Disse escravos, porque os criados trabalham por seu salário; mas os escravos servem à força, sem paga de espécie alguma. Nisto caem alguns desgraçados: chegam a pecar sem prazer nem desejo.
“O ímpio, depois de ter caído no abismo dos pecados, tudo despreza” (Pr 18,3). São João Crisósto-mo aplica estas palavras ao pecador obstinado nos maus hábitos, que, mergulhado naquele abismo tenebroso, despreza a correção, os sermões, as censu-ras, o inferno e até Deus. Menospreza tudo e se torna semelhante ao abutre voraz que, longe de fugir do cadáver em que se repasta, prefere que os caçado-res o matem. Refere o padre Recúpito, que um condenado à morte, indo para o cadafalso, levantou os olhos e, vendo uma donzela formosa, consentiu logo num mau pensamento.

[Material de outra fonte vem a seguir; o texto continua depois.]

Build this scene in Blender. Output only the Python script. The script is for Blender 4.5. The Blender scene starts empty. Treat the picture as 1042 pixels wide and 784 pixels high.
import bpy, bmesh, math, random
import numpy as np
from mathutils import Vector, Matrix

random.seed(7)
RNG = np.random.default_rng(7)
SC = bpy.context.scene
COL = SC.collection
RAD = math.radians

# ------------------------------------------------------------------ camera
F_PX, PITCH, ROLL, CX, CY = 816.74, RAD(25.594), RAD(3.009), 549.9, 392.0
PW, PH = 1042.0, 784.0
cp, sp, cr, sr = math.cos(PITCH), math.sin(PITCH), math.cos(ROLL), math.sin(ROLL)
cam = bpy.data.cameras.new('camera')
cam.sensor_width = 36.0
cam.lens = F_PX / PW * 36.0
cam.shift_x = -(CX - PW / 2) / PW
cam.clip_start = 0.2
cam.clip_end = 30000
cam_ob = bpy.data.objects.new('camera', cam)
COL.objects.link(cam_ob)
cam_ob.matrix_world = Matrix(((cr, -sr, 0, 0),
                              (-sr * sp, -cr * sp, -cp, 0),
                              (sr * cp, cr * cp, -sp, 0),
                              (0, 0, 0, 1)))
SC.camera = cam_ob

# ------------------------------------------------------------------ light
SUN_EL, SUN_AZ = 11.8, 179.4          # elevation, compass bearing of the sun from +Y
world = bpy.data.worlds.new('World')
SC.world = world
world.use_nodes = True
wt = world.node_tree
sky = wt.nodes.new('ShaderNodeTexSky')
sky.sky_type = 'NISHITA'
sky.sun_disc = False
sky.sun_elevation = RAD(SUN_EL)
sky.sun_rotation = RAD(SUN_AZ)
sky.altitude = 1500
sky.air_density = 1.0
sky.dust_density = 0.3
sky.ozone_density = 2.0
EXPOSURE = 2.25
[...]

O Padre Gisolfo conta que um blasfemo, também condenado à morte, proferiu uma blasfêmia no mesmo momento em que o verdugo o lançava na escada para enforcá-lo.
Com razão, pois, nos diz São Bernardo que é inútil, em geral, rezar pelos pecadores por hábito e que é melhor pranteá-los como condenados.
Como é que eles houveram de sair do precipício em que se lançaram, se perderam a vista? Seria necessário um milagre da graça. Abrirão os olhos no inferno, quando o reconhecimento de sua desgraça só lhes dá de servir para chorar mais amargamente a sua loucura.
 
AFETOS E SÚPLICAS
 
Haveis prodigalizado, meu Senhor e Deus, os vossos benefícios, favorecendo-me mais que a outros, e eu, em compensação, vos cumulei de ofensas, injuriando-vos mais que todos... Ó querido Coração do meu Redentor, que tão afligido e atormentado fostes na cruz pela perversidade de minhas culpas: concedei-me, por vossos merecimentos, profundo conhecimento e viva dor dos meus pecados... Ah, meu Jesus! estou cheio de vícios, mas vós sois onipotente e podeis encher minha alma do vosso santo amor. Em vós, portanto, confio, porque sois a bondade e misericórdia infinitas. Arrependo-me, soberano Bem, de vos ter ofendido e quisera ter morrido antes de pecar. Esqueci-me de vós, mas vós não me esquecestes; reconheço-o pela luz com que agora iluminais minha alma. Já que me dais essa luz divina, concedei-me também força para servir-vos fielmente. Prefiro a morte a separar-me de vós, e ponho em vosso auxílio todas as minhas esperanças. In te, Domine, speravi, non confundar in aeternum. Em vós espero, Jesus meu, que não hei de ver-me outra vez na confusão da culpa e privado da vossa graça. A vós também me recomendo, ó Maria, nossa Mãe. In te, Domina, speravi, non confundar in aeternum. Por vossa intercessão confio, ó esperança nossa, nunca mais me ver na inimizade do vosso divino Filho. Rogai-lhe que antes me envie a morte que permitir tamanha desgraça.